Craig, knowing that the death of the Day Peckinpaugh was imminent, leaped into action and assembled some partners: the New York State Museum, Erie Canalway National Heritage Corridor Commission, New York State Canal Corporation, National Park Service, Canal Society of New York State, and the New York State Office of Parks, Recreation and Historic Preservation. On May 2 and 3, 2005, a team of canal scholars, historians, boatmen, and captains descended upon Erie to give the Day Peckinpaugh a thorough inspection. She was a sorry sight from the outside, a rusting hulk, but it was determined that the ship could still be viable and was at least moderately seaworthy.


The Canal Society of New York State was the only organization in the room that was not overly burdened with regulations, process, and layers of bureaucracy, therefore it could act quickly. The Society issued a check to purchase the vessel and also entered into a contract for an additional $25,000 to tow the ship to Lockport. The Erie Canalway National Heritage Corridor contributed $10,000 and some Canal Society members donated to the cause as well.
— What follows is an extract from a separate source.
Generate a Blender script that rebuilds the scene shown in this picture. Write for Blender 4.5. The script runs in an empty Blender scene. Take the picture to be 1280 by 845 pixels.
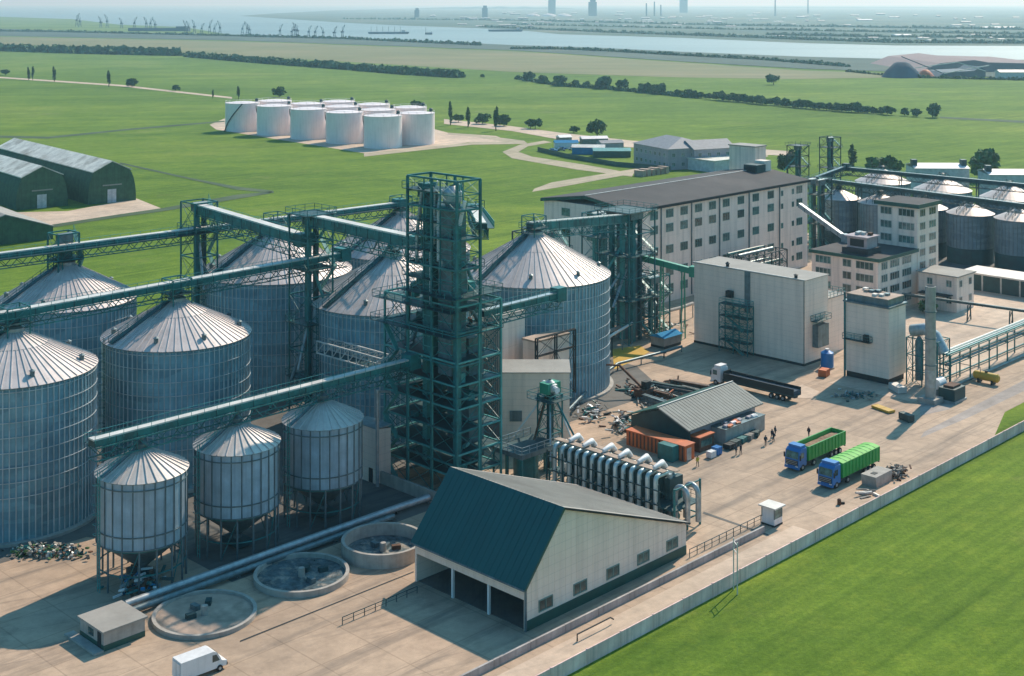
import bpy, math, random
from mathutils import Vector, Matrix
R = random.Random(7)
scene = bpy.context.scene
COL = scene.collection
FX, CH = 1669.0, 75.0            # focal length in photo pixels, drone height in metres
AX, AY = .7005, .7137            # the site's grid runs at about 45 degrees to the view
A0 = math.atan2(AY, AX)

def G(x, y, h=0):                # survey: photo pixel on height h -> world
    Y = FX*(CH-h)/(y-4); return ((x-640)*Y/FX, Y)
def ST(X, Y): return (X*AX+Y*AY, -X*AY+Y*AX)
def S(x, y, h=0): return ST(*G(x, y, h))
def W(s, t): return (s*AX-t*AY, s*AY+t*AX)

# ------------------------------------------------------------------ materials
def nodes(name):
    m = bpy.data.materials.new(name); m.use_nodes = True
    nt = m.node_tree
    return m, nt, nt.nodes['Principled BSDF']
def N(nt, t, **k):
    n = nt.nodes.new(t)
    for a, b in k.items():
        if a.startswith('i_'):
            n.inputs[a[2:].replace('_', ' ')].default_value = b
        else: setattr(n, a, b)
    return n
def coords(nt, scale=(1,1,1), rot=0, kind='Object'):
    tc = N(nt, 'ShaderNodeTexCoord'); mp = N(nt, 'ShaderNodeMapping')
    nt.links.new(tc.outputs[kind], mp.inputs[0])
    if rot:      # stretch along a turned axis
        mp.vector_type = 'TEXTURE'; mp.inputs['Scale'].default_value = tuple(1/q for q in scale); mp.inputs['Rotation'].default_value = (0,0,-rot)
    else: mp.inputs['Scale'].default_value = scale
    return mp.outputs[0]
def noise(nt, vec, scale, detail=4, rough=.6):
    n = N(nt, 'ShaderNodeTexNoise'); n.inputs['Scale'].default_value = scale
    n.inputs['Detail'].default_value = detail; n.inputs['Roughness'].default_value = rough
    nt.links.new(vec, n.inputs['Vector']); return n.outputs['Fac']
def ramp(nt, fac, stops):
    r = N(nt, 'ShaderNodeValToRGB'); e = r.color_ramp.elements
    while len(e) < len(stops): e.new(.5)
    for k, (p, c) in enumerate(stops):
        e[k].position = p; e[k].color = (*c, 1) if len(c) == 3 else c
    nt.links.new(fac, r.inputs[0]); return r.outputs[0]
def mix(nt, fac, a, b, mode='MIX'):
    m = N(nt, 'ShaderNodeMix', data_type='RGBA', blend_type=mode)
    def put(sock, v):
        if isinstance(v, bpy.types.NodeSocket): nt.links.new(v, sock)
        elif isinstance(v, (int, float)): sock.default_value = v
        else: sock.default_value = (*v, 1)
    put(m.inputs[0], fac); put(m.inputs[6], a); put(m.inputs[7], b)
    return m.outputs[2]
def sc3(c, f): return tuple(min(1, x*f) for x in c)

def M(name, col, rough=.7, metal=0, var=.25, scale=.6, streak=0, bump=0, dirt=None, per=0):
    """plain weathered surface: two noises, vertical streaks, dirt"""
    m, nt, p = nodes(name)
    v = coords(nt)
    c = ramp(nt, noise(nt, v, scale, 6), [(.3, sc3(col, 1-var)), (.7, sc3(col, 1+var*.6))])
    if streak:
        v2 = coords(nt, (1, 1, .06))
        f = ramp(nt, noise(nt, v2, 1.6, 5), [(.45, (1,1,1)), (.75, (1-streak,)*3)])
        c = mix(nt, 1, c, f, 'MULTIPLY')
    if dirt:
        f = ramp(nt, noise(nt, v, scale*.35, 5, .7), [(.5, (0,0,0)), (.72, (1,1,1))])
        c = mix(nt, f, c, dirt)
    if per:
        oi = N(nt, 'ShaderNodeObjectInfo')
        f = ramp(nt, oi.outputs['Random'], [(0, (1-per,)*3), (1, (1+per*.5,)*3)])
        c = mix(nt, 1, c, f, 'MULTIPLY')
    nt.links.new(c, p.inputs['Base Color'])
    p.inputs['Roughness'].default_value = rough; p.inputs['Metallic'].default_value = metal
    if bump:
        b = N(nt, 'ShaderNodeBump'); b.inputs['Strength'].default_value = bump
        nt.links.new(noise(nt, v, scale*5, 4), b.inputs['Height']); nt.links.new(b.outputs[0], p.inputs['Normal'])
    return m

def panel_wall(name, col, dz=1.1, dx=6.0, streak=.2, var=.08, line=.85):
    """insulated panel cladding: horizontal joints and stains"""
    m, nt, p = nodes(name)
    v = coords(nt)
    c = ramp(nt, noise(nt, v, .25, 6), [(.3, sc3(col, 1-var)), (.7, sc3(col, 1+var*.5))])
    v2 = coords(nt, (1, 1, .05))
    c = mix(nt, 1, c, ramp(nt, noise(nt, v2, .9, 6), [(.45, (1,1,1)), (.8, (1-streak,)*3)]), 'MULTIPLY')
    sx = N(nt, 'ShaderNodeSeparateXYZ'); nt.links.new(v, sx.inputs[0])
    def joint(sock, step, w):
        d = N(nt, 'ShaderNodeMath', operation='DIVIDE'); nt.links.new(sock, d.inputs[0]); d.inputs[1].default_value = step
        f = N(nt, 'ShaderNodeMath', operation='FRACT'); nt.links.new(d.outputs[0], f.inputs[0])
        l = N(nt, 'ShaderNodeMath', operation='LESS_THAN'); nt.links.new(f.outputs[0], l.inputs[0]); l.inputs[1].default_value = w/step
        return l.outputs[0]
    c = mix(nt, joint(sx.outputs[2], dz, .07), c, mix(nt, 1, c, (line,)*3, 'MULTIPLY'))
    nt.links.new(c, p.inputs['Base Color']); p.inputs['Roughness'].default_value = .65
    return m

def ribbed(name, col, n=180, metal=.5, rough=.45, axis='Z', bumpd=.06, per=.08, var=.2, bands=True):
    """corrugated galvanised sheet: fine corrugation as bump, sheets of different tone"""
    m, nt, p = nodes(name)
    v = coords(nt)
    c = ramp(nt, noise(nt, v, .35, 6), [(.3, sc3(col, 1-var)), (.7, sc3(col, 1+var))])
    c2 = noise(nt, coords(nt, (1, 1, .04)), 1.1, 6, .7)
    c = mix(nt, .8, c, ramp(nt, c2, [(.3, (.55,.6,.65)), (.6, (1.0,1.0,1.0)), (.75, (1.25,1.22,1.18))]), 'MULTIPLY')
    if bands:
        vb = coords(nt, (.16, .16, .85))
        vo = N(nt, 'ShaderNodeTexVoronoi'); vo.inputs['Scale'].default_value = 1.0
        nt.links.new(vb, vo.inputs['Vector'])
        bw = N(nt, 'ShaderNodeRGBToBW'); nt.links.new(vo.outputs['Color'], bw.inputs[0])
        c = mix(nt, .55, c, ramp(nt, bw.outputs[0], [(.2, (.62,.66,.7)), (.8, (1.2,1.18,1.15))]), 'MULTIPLY')
    oi = N(nt, 'ShaderNodeObjectInfo')
    c = mix(nt, 1, c, ramp(nt, oi.outputs['Random'], [(0, (1-per,)*3), (1, (1+per,)*3)]), 'MULTIPLY')
    nt.links.new(c, p.inputs['Base Color'])
    p.inputs['Metallic'].default_value = metal; p.inputs['Roughness'].default_value = rough
    wv = N(nt, 'ShaderNodeTexWave', wave_type='BANDS', bands_direction=axis)
    wv.inputs['Scale'].default_value = 2.2; nt.links.new(v, wv.inputs['Vector'])
    b = N(nt, 'ShaderNodeBump'); b.inputs['Strength'].default_value = .5; b.inputs['Distance'].default_value = bumpd
    nt.links.new(wv.outputs['Fac'], b.inputs['Height']); nt.links.new(b.outputs[0], p.inputs['Normal'])
    return m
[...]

Closing took place on Sunday July 10, 2005 in Erie. Early the next morning the tug Ben Elliott, nudged the Day Peckinpaugh out of her berth, and the long haul to Buffalo was underway. The Day Peckinpaugh, after so many years and so many desperate moments filled with disappointment, was at last coming home with a new lease on life.

At Rest in Lockport

The Ben Elliott arrived with her prize in Buffalo on Monday evening. By late Tuesday evening July 12, with help from the New York State Canal Corporation tug boats and after striking the underside of the main road bridge in Tonawanda and going aground east of Tonawanda, the Day Peckinpaugh was finally docked at the old Barge Canal terminal wall above Lock 35 in Lockport. But the saga did not end here. While tied to the wall in Lockport she was scraped, given a coat of paint by volunteers, and other work was done such as rendering her critical machinery systems operational. Just to keep things lively she nearly sank one night when a leak developed in a raw-water valve associated with the ballast system. On another occasion vandals untied the vessel from her mooring. In the darkness, she navigated herself unbidden away from the wall, beneath several bridges, and about a quarter mile down the canal to the entrance of Lock E-35. In the morning she was found with her bow directly up against the seam between the two closed miter guard gates of Lock 35.